I never heard back from them, but, not too long thereafter, Marvel ran a similar story. I raised an eyebrow, but had to concede that both stories were building on the same preexisting bits of Marvel lore...
My very first piece of ST fanfic was published in an Australian fanzine that had a circulation of about 300 copies. Not long after the zine materialised, along came the licensed ST novel, "Black Fire". There had had been quite a hiatus in original novels at the time, so "Black Fire" was eagerly awaited!
Reading that book was so eerie.
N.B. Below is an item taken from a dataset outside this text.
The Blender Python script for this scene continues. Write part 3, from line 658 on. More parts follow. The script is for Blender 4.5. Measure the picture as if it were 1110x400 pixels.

The "B" story of that novel matched elements of my story on
at least thirteen points, right down to the destruction of the bridge module of the Enterprise in the "teaser", and Mr Spock's replacement by a new first officer:
Therin (in mine) and
Thorin (in Sonni Cooper's novel).
I'm sure Ms Cooper's manuscript would have been submitted and edited long before my story was conceived and published - but, as my story had won a local amateur writing contest before it was published, it was certainly in limited fannish distribution, and thus beyond my control as to who read it early. (There's no way Sonni Cooper needed my help to pad out her novel. My paranoia grew a little when I heard that Sonni Cooper had fannish connections; she used to run Bill Shatner's fan club, IIRC.) I was young, and very new to fandom, but the coincidences were quite extraordinary. It's not as if I contemplated accusing Ms Cooper, Paramount or Pocket of anything, though.
Some time later, I was on a Peter David listserv, which had the same "no sharing story ideas" rule as here. At the time, PAD's "New Frontier" novels were teasing us about Mark McHenry's mysterious superbeing powers. The books seemed to be suggesting that Mark was... a Q? Someone posted a very elaborate argument to the listserv as to why McHenry was not a Q, but an
El-Aurian, and PAD replied,
"Thanks a lot. Now I have to toss out that idea and come up with something else."
We never knew if he was joking or not. In the end, though, Mark was neither.